The other interesting thing that they talked about while I stared off into the darkening skies and wondered at R’s ability to carry on a grown-up conversation in another language, was something that I think is very relevant to consider amongst all the idiotic rhetoric spewing from a certain also-ran for the U.S. presidency – Mexican immigration to the U.S.
I’ve seen C. on the beach every day for a week trying to woo patrons into his restaurant, but also playing with his ever-present three-year old son. There’s no daycare while he goes to work – the boy is there with him, all day, on the hot beach. This is true everywhere we’ve been so far – the kids are there, at work, with their parent(s). Whether it is after school, or in lieu of school, the kids are there, helping with the trade that keeps the family fed and clothed, and hopefully, sheltered.
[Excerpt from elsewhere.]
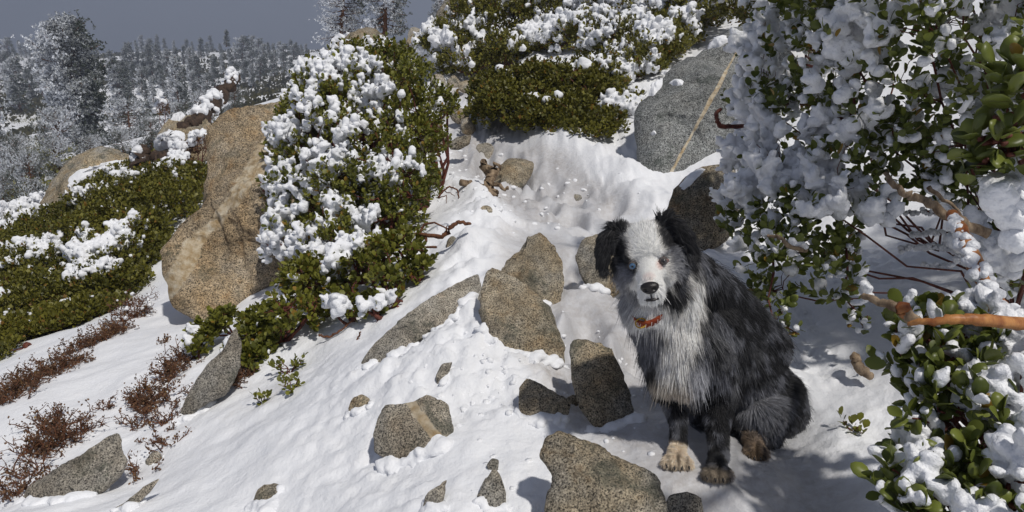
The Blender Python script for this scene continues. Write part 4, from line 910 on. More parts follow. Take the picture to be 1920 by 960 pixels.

But C.’s point was that he wouldn’t trade any amount of money he could earn in the U.S. for the time he gets to spend each day with his wife – who granted, is a masseuse and probably knows a trick or two about easing tension – and his son. He related that his uncle spent many years in the U.S. and that his cousins always had new shoes and gadgets (a Walkman and even a cool pager – that only worked in the US so was useless except as a prop), but that ultimately, they resented that their father was not at home with them.
The suggestion that Latino immigrants are in the U.S. to rape our women, sell high-quality gateway drugs to us and our children, and take our jobs cleaning airport toilets, is embarrassing. In the first instance, I’m embarrassed that it even resonates with anyone, and second, I’m embarrassed that our Congress hasn’t done anything in umpteen years about fixing what everyone recognizes as an area that needs governance. It’s also demeaning to those who make the sacrifice to risk their own lives and families to emigrate.
The Latino immigrants do what they must, just as we would. They cross illegally because there is no way for them to do so legally, and they work long days at jobs no American wants so they can earn more money than they could at home and send that money home with the intention to provide a better life for their families. And the flip side, the side we don’t think much about, is that they are away from their families - sometimes permanently. They can’t go back for birthdays, holidays, or deaths. Their kids might grow up without them ever knowing them and all they have to show for their sacrifice is a pile of letters and cards from people that they are doing everything that they can for, just as we would for our families and loved ones, and that they want to know, but don’t.